Short task ▸ Quote, please, the line with "Continue the Blender", the line with "timber board', 'clip')", and every line between them, exactly and with nothing else.

Scene modeling code data:
[START]

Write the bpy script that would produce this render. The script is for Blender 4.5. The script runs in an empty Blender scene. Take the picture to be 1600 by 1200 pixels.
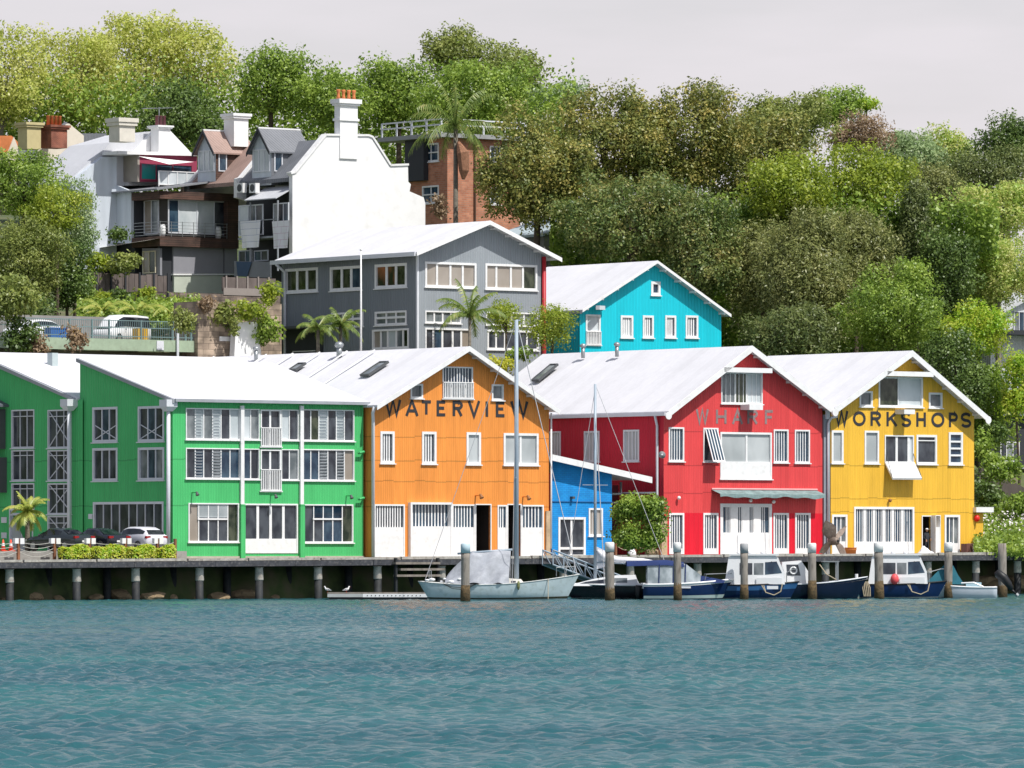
import bpy, bmesh, math, random
import numpy as np
from mathutils import Vector, Matrix, geometry
random.seed(7)
R = math.radians
SC = bpy.context.scene
COL = SC.collection
# ---------------------------------------------------------------- camera model
F = 9600.0; H = 3.5                      # focal length in photo pixels (1600 wide), eye height
def P(px, py, Y):
    return Vector(((px-800)*Y/F, Y, H+(850-py)*Y/F))
AL = R(38); CA, SA = math.cos(AL), math.sin(AL)
X0, Y0 = -9.67, 400.0                    # a point of the waterfront facade line
DECK = 2.6
def W(u, v, z=0.0):                      # wharf frame -> world
    return Vector((X0+u*CA-v*SA, Y0+u*SA+v*CA, z))
def UV(x, y):
    dx, dy = x-X0, y-Y0
    return dx*CA+dy*SA, -dx*SA+dy*CA
def u_at(px, v=0.0):
    k = (px-800)/F
    return (k*(Y0+v*CA)-X0+v*SA)/(CA-k*SA)
def sm(a, b, x):
    t = np.clip((x-a)/(b-a), 0, 1); return t*t*(3-2*t)
def ground_z(x, y):
    u, v = UV(np.asarray(x, float), np.asarray(y, float))
    vb = 35-11*sm(14.5, 18, u)-16*sm(50, 62, u)
    wd = 4+20*sm(50, 64, u)
    step = sm(0, 1, (v-vb)/wd)*11.6
    rise = np.clip(v-42, 0, 140)*0.25*(1-0.35*sm(90, 170, v))
    z = DECK-0.06+step+rise*sm(36, 46, v)
    z = z*1.0 - 3.0*sm(70, 200, u)*sm(60, 150, v)
    return np.where(v < -2.2, -3.0, z)
def gz(x, y): return float(ground_z(x, y))

# ---------------------------------------------------------------- materials
MATS = {}
LEAFK = 2.3
def newmat(name):
    m = bpy.data.materials.new(name); m.use_nodes = True
    nt = m.node_tree; b = nt.nodes['Principled BSDF']
    return m, nt, b
def N(nt, t, **kw):
    n = nt.nodes.new(t)
    for k, v in kw.items(): setattr(n, k, v)
    return n
def mat(name, col, rough=0.6, metal=0.0, var=0.12, scale=1.2, bump=0.0, bscale=8.0, spec=0.4, dirt=None, dirt_amt=0.0, vstretch=1.0):
    """painted / plain surface: two-scale tone variation, optional dirt and bump"""
    if name in MATS: return MATS[name]
    m, nt, b = newmat(name); L = nt.links
    tc = N(nt, 'ShaderNodeTexCoord'); mp = N(nt, 'ShaderNodeMapping')
    mp.inputs['Scale'].default_value = (1, 1, vstretch)
    L.new(tc.outputs['Object'], mp.inputs['Vector'])
    n1 = N(nt, 'ShaderNodeTexNoise'); n1.inputs['Scale'].default_value = scale; n1.inputs['Detail'].default_value = 6; n1.inputs['Roughness'].default_value = .65
    L.new(mp.outputs[0], n1.inputs['Vector'])
    r = N(nt, 'ShaderNodeMapRange'); r.inputs[1].default_value = .3; r.inputs[2].default_value = .7
    r.inputs[3].default_value = 1-var; r.inputs[4].default_value = 1+var*.6
    L.new(n1.outputs[0], r.inputs[0])
    mx = N(nt, 'ShaderNodeVectorMath', operation='SCALE'); mx.inputs[0].default_value = col[:3]
    L.new(r.outputs[0], mx.inputs['Scale'])
    out = mx.outputs[0]
    if dirt:
        n2 = N(nt, 'ShaderNodeTexNoise'); n2.inputs['Scale'].default_value = scale*2.3; n2.inputs['Detail'].default_value = 8
        L.new(mp.outputs[0], n2.inputs['Vector'])
        r2 = N(nt, 'ShaderNodeMapRange'); r2.inputs[1].default_value = .52; r2.inputs[2].default_value = .72; r2.inputs[4].default_value = dirt_amt
        L.new(n2.outputs[0], r2.inputs[0])
        mm = N(nt, 'ShaderNodeMix', data_type='RGBA'); L.new(r2.outputs[0], mm.inputs['Factor'])
        L.new(out, mm.inputs['A']); mm.inputs['B'].default_value = (*dirt, 1); out = mm.outputs['Result']
    L.new(out, b.inputs['Base Color'])
    b.inputs['Roughness'].default_value = rough; b.inputs['Metallic'].default_value = metal
    b.inputs['Specular IOR Level'].default_value = spec
    if bump:
        n3 = N(nt, 'ShaderNodeTexNoise'); n3.inputs['Scale'].default_value = bscale; n3.inputs['Detail'].default_value = 4
        L.new(mp.outputs[0], n3.inputs['Vector'])
        bp = N(nt, 'ShaderNodeBump'); bp.inputs['Strength'].default_value = bump; bp.inputs['Distance'].default_value = .05
        L.new(n3.outputs[0], bp.inputs['Height']); L.new(bp.outputs[0], b.inputs['Normal'])
    MATS[name] = m; return m
def corr(name, col, period=0.16, axis='X', laps=(), rough=.5, low=None, lowz=0, stain=.35, tone=.10, lowmix=1, staincol=None):
    """corrugated painted iron: ribs across `axis`, sheet laps, streaks and fading"""
    if name in MATS: return MATS[name]
    m, nt, b = newmat(name); L = nt.links
    tc = N(nt, 'ShaderNodeTexCoord'); sp = N(nt, 'ShaderNodeSeparateXYZ'); L.new(tc.outputs['Object'], sp.inputs[0])
    # ribs run along z; use x+y so that front and side walls are both ribbed
    ad = N(nt, 'ShaderNodeMath', operation='ADD'); L.new(sp.outputs[0], ad.inputs[0])
    if axis == 'XY': L.new(sp.outputs[1], ad.inputs[1])
    elif axis == 'Y':
        ad.operation = 'MULTIPLY'; nt.links.remove(ad.inputs[0].links[0]); L.new(sp.outputs[1], ad.inputs[0]); ad.inputs[1].default_value = 1
    else: ad.inputs[1].default_value = 0
    ml = N(nt, 'ShaderNodeMath', operation='MULTIPLY'); ml.inputs[1].default_value = 2*math.pi/period; L.new(ad.outputs[0], ml.inputs[0])
    sn = N(nt, 'ShaderNodeMath', operation='SINE'); L.new(ml.outputs[0], sn.inputs[0])
    # sheet-by-sheet tone (0.76 m sheets)
    dv = N(nt, 'ShaderNodeMath', operation='DIVIDE'); dv.inputs[1].default_value = .86; L.new(ad.outputs[0], dv.inputs[0])
    fl = N(nt, 'ShaderNodeMath', operation='FLOOR'); L.new(dv.outputs[0], fl.inputs[0])
    wn = N(nt, 'ShaderNodeTexWhiteNoise', noise_dimensions='1D'); L.new(fl.outputs[0], wn.inputs['W'])
    # streaky noise, stretched along z
    mp = N(nt, 'ShaderNodeMapping'); mp.inputs['Scale'].default_value = (2.2, 2.2, .22); L.new(tc.outputs['Object'], mp.inputs[0])
    n1 = N(nt, 'ShaderNodeTexNoise'); n1.inputs['Scale'].default_value = 1.6; n1.inputs['Detail'].default_value = 7; L.new(mp.outputs[0], n1.inputs[0])
    n2 = N(nt, 'ShaderNodeTexNoise'); n2.inputs['Scale'].default_value = .35; n2.inputs['Detail'].default_value = 3; L.new(tc.outputs['Object'], n2.inputs[0])
    def mul(a, k, c0):   # value = c0 + k*a
        q = N(nt, 'ShaderNodeMath', operation='MULTIPLY_ADD'); L.new(a, q.inputs[0]); q.inputs[1].default_value = k; q.inputs[2].default_value = c0; return q.outputs[0]
    def prod(a, b_):
        q = N(nt, 'ShaderNodeMath', operation='MULTIPLY'); L.new(a, q.inputs[0]); L.new(b_, q.inputs[1]); return q.outputs[0]
    fac = prod(prod(mul(sn.outputs[0], .035, 1), mul(wn.outputs[0], tone, 1-tone*.6)), prod(mul(n1.outputs[0], stain, 1-stain*.55), mul(n2.outputs[0], .2, .9)))
    for zl in laps:
        # thin dark horizontal joint, broken by noise
        sb = N(nt, 'ShaderNodeMath', operation='SUBTRACT'); L.new(sp.outputs[2], sb.inputs[0]); sb.inputs[1].default_value = zl
        # jitter per sheet
        jt = mul(wn.outputs[0], .10, -.05); ad2 = N(nt, 'ShaderNodeMath', operation='ADD'); L.new(sb.outputs[0], ad2.inputs[0]); L.new(jt, ad2.inputs[1])
        ab = N(nt, 'ShaderNodeMath', operation='ABSOLUTE'); L.new(ad2.outputs[0], ab.inputs[0])
        mr = N(nt, 'ShaderNodeMapRange'); mr.inputs[1].default_value = .02; mr.inputs[2].default_value = .05; mr.inputs[3].default_value = .66; mr.inputs[4].default_value = 1
        L.new(ab.outputs[0], mr.inputs[0]); fac = prod(fac, mr.outputs[0])
    if low:
        g = N(nt, 'ShaderNodeMath', operation='LESS_THAN'); L.new(sp.outputs[2], g.inputs[0]); g.inputs[1].default_value = lowz
        mc = N(nt, 'ShaderNodeMix', data_type='RGBA'); L.new(g.outputs[0], mc.inputs['Factor']); mc.inputs['A'].default_value = (*col, 1); mc.inputs['B'].default_value = (*low, 1); csock = mc.outputs['Result']
    else:
        rg = N(nt, 'ShaderNodeRGB'); rg.outputs[0].default_value = (*col, 1); csock = rg.outputs[0]
    mx = N(nt, 'ShaderNodeVectorMath', operation='SCALE'); L.new(csock, mx.inputs[0]); L.new(fac, mx.inputs['Scale'])
    L.new(mx.outputs[0], b.inputs['Base Color'])
    b.inputs['Roughness'].default_value = rough; b.inputs['Specular IOR Level'].default_value = .25
    bp = N(nt, 'ShaderNodeBump'); bp.inputs['Strength'].default_value = .6; bp.inputs['Distance'].default_value = .03
    L.new(sn.outputs[0], bp.inputs['Height']); L.new(bp.outputs[0], b.inputs['Normal'])
    MATS[name] = m; return m
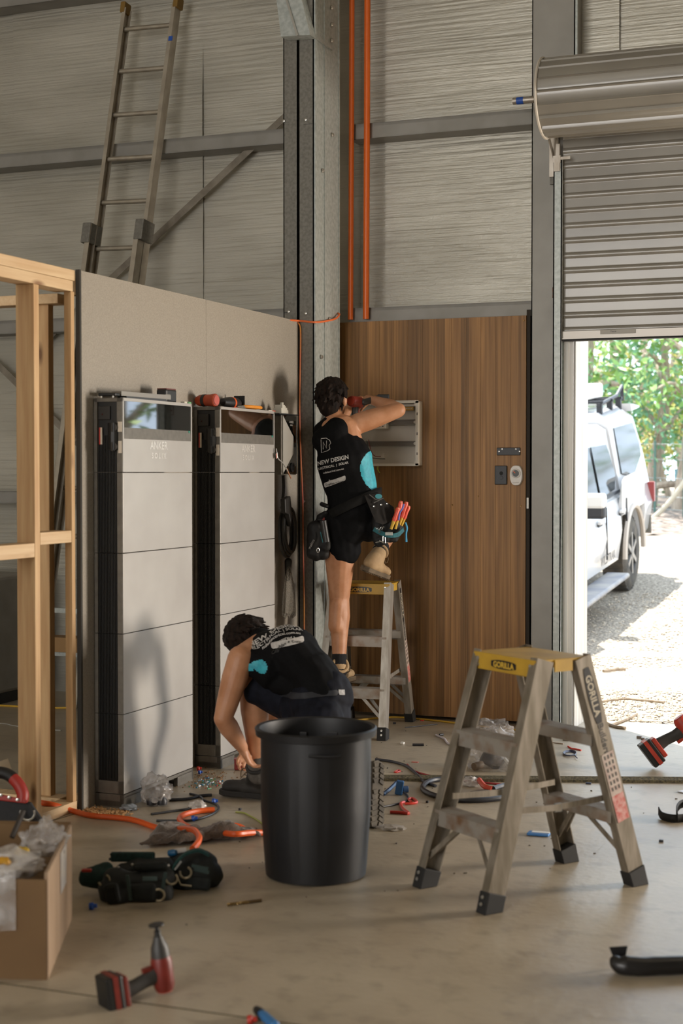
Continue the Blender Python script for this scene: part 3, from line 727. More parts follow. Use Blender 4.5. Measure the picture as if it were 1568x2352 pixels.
MB().bb((X1 + .0, 8.79, 0), (X1 + .022, 8.86, 2.46)).build('edge_gap_shade', M('gap_shade_dark', '2c241b', rough=.8), tb)  # strip coloured dark to stand for the shade in the board's edge gap
solo(MB().bb(WY(1209, 1168, 8.77), WY(1214.5, 1143, 8.78)), 'wall_clip', white, 'small white clip on the edge gap of the timber board', 'clip')

# open distribution board
DY = YB
dx0, dx1, dz0, dz1 = WY(838, 920, DY).x - .10, WY(958.5, 1000, DY - .09).x, WY(958, 1069, DY - .09).z, WY(950, 921, DY - .09).z
db = thing('distribution_board', 'open white distribution board on the timber board, with bare metal rails', 'distribution board', ((dx0 + dx1) / 2, DY, dz0))
wp = M('enclosure_white', 'c9c2b6', rough=.4)
m = MB(); T = .006; yf = DY - .09
m.bb((dx0, DY - .006, dz0), (dx1, DY, dz1)).bb((dx0, yf, dz0), (dx0 + T, DY, dz1)).bb((dx1 - T, yf, dz0), (dx1, DY, dz1)).bb((dx0, yf, dz0), (dx1, DY, dz0 + T)).bb((dx0, yf, dz1 - T), (dx1, DY, dz1))
m.bb((dx0 - .004, yf - .004, dz0 - .004), (dx1 + .004, yf + .004, dz0 + .012)).bb((dx0 - .004, yf - .004, dz1 - .012), (dx1 + .004, yf + .004, dz1 + .004)).bb((dx1 - .012, yf - .004, dz0), (dx1 + .004, yf + .004, dz1)).bb((dx0 - .004, yf - .004, dz0), (dx0 + .012, yf + .004, dz1))
m.build('enclosure', wp, db)
for z in (WY(920, 970, DY - .03).z, WY(920, 1019, DY - .03).z):
    r_ = MB().bb((dx0 + .02, DY - .035, z - .016), (dx1 - .022, DY - .028, z + .016)).bb((dx0 + .02, DY - .045, z + .010), (dx1 - .022, DY - .035, z + .016)).bb((dx0 + .02, DY - .045, z - .016), (dx1 - .022, DY - .035, z - .010)).build('din_rail', M('rail_zinc', '6f6a62', rough=.4, metal=.5), db)
    MB().lathe([(.009, 0), (.009, .006), (0, .006)], (dx1 - .03, DY - .045, z), (0, -1, 0), 12).build('rail_bolt', wp, r_, smooth=True)
zt_ = dz1 - .045
nb_ = MB().bb((dx1 - .15, DY - .05, zt_ - .01), (dx1 - .04, DY - .03, zt_ + .012)).build('neutral_bar', M('brass', '9c7a3c', rough=.35, metal=.7), db)
for i in range(9): MB().lathe([(.0035, 0), (.003, .003)], (dx1 - .142 + i * .0115, DY - .05, zt_ + .002), (0, -1, 0), 8).build('terminal_screw', screwm, nb_)
MB().bb((dx1 - .16, DY - .055, zt_ + .014), (dx1 - .02, DY - .01, zt_ + .03)).build('bar_support', wp, db)
for z in (dz0 + .02, dz1 - .02): MB().lathe([(.008, 0), (.008, .05)], (dx1 - .016, DY - .088, z), (0, 1, 0), 10).build('corner_post', wp, db)
for k in range(3):
    z = dz0 + .07 + k * .12; MB().bb((dx1 - .004, yf - .005, z - .008), (dx1 + .002, yf - .001, z + .008)).build('lid_slot', M('slot', '4a4640'), db)
# breaker block on the upper rail, held under the arm
p0 = WY(833, 985, DY - .09); p1 = WY(886, 955, DY - .09)
bk = thing('breaker_row', 'row of white circuit breakers clipped on the upper rail of the distribution board', 'breakers', ((p0.x + p1.x) / 2, DY - .08, p0.z))
MB().bb((p0.x, DY - .09, p0.z), (p1.x, DY - .04, p0.z + .09)).build('body', wp, bk, bevel=.003)
for i in range(7):
    x = p0.x + .012 + i * (p1.x - p0.x - .02) / 6.6; MB().bb((x - .003, DY - .0915, p0.z + .010), (x + .003, DY - .089, p0.z + .016)).build('terminal_hole', black, bk)
    MB().bb((x - .004, DY - .102, p0.z + .050), (x + .004, DY - .089, p0.z + .070)).build('toggle', M('toggle_blue', '7d8a96', rough=.4), bk)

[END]

Result ▸
Continue the Blender Python script for this scene: part 3, from line 727. More parts follow. Use Blender 4.5. Measure the picture as if it were 1568x2352 pixels.
MB().bb((X1 + .0, 8.79, 0), (X1 + .022, 8.86, 2.46)).build('edge_gap_shade', M('gap_shade_dark', '2c241b', rough=.8), tb)  # strip coloured dark to stand for the shade in the board's edge gap
solo(MB().bb(WY(1209, 1168, 8.77), WY(1214.5, 1143, 8.78)), 'wall_clip', white, 'small white clip on the edge gap of the timber board', 'clip')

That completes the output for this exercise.